Another interesting post went up on the Cosmic Variance blog, by John Conway (Professor at UC Davis [and not to be confused with the mathematician John Conway]). John mentions that ATLAS and CMS (the other big LHC experiment) have observed no sign of quarks being composite (made of other yet smaller things) and have seen no sign of supersymmetry. [I’ll explain supersymmetry on this site soon.] He then goes on to discuss the Higgs search situation (see also here for my initial take.) But I disagree quite strongly with what John has to say about the search for supersymmetry; look at comment #9 in reply to his post for my opinion. John states as a near-fact that we pretty much know now that the super-partners (heavy new particles that are predicted by supersymmetry) of the quarks are heavier than 1 TeV, but I just put a paper out yesterday with Mariangela Lisanti, Philip Schuster and Natalia Toro that contradicts that statement, arguing that the searches performed so far do not by any means cover all the territory, and suggesting that other search strategies need to be added. And I know that there is more unexplored territory that we did not even discuss in our current paper. [I’ll also give a more detailed discussion of our paper’s argument soon.] This is a key job of particle theorists; make sure all the ground gets covered by the experimentalists before they give up and move on!
3 Responses
Prof. Conway : “With hundreds of parameters at one’s disposal (and more if R-parity is violated), I am sure there are plenty of ways to evade the experimental limits. ” OUCH! Do you think his jab is deserved?

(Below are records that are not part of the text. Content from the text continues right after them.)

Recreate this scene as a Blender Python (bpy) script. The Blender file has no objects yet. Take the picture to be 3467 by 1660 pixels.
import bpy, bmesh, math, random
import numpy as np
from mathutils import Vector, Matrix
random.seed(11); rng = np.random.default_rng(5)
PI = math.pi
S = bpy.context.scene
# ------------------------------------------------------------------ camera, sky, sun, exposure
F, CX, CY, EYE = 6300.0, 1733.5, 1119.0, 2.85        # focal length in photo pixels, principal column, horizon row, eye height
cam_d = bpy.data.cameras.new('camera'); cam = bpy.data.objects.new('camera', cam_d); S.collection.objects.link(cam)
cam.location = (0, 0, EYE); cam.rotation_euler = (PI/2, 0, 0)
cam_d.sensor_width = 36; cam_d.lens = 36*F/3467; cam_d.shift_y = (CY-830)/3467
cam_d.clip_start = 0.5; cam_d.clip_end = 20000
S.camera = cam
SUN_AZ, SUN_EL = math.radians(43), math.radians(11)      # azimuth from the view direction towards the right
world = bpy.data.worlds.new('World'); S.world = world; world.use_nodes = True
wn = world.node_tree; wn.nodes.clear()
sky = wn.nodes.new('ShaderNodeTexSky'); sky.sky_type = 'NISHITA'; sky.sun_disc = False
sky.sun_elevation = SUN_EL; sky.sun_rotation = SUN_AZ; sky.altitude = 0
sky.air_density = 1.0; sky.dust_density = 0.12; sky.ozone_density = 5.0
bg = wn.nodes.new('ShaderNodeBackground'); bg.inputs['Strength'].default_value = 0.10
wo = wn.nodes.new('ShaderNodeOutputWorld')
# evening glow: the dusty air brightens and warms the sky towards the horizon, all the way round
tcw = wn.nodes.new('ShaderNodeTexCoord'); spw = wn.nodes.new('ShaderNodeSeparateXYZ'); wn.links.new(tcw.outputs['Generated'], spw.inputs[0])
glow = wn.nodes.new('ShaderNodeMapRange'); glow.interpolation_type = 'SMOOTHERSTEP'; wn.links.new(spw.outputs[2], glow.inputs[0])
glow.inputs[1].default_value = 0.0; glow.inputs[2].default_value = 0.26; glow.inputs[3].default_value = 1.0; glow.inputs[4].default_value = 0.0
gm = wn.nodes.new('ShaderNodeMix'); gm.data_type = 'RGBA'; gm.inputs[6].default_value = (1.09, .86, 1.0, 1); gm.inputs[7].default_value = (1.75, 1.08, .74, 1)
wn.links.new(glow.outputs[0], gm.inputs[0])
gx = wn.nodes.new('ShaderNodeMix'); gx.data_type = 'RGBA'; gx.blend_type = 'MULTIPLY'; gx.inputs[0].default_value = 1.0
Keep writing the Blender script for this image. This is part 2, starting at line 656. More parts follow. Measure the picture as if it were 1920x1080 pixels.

Conway is an experimentalist. He is entitled to his opinion. But personally I think my most recent paper, written with three of the world’s finest young theorists, speaks for itself.
John Conway here: please see my slightly modified paragraph about SUSY, in response to Matt’s Strassler’s comment. It is of course possible in a 100-something dimensional parameter space to evade the present experimental limits. Cheers!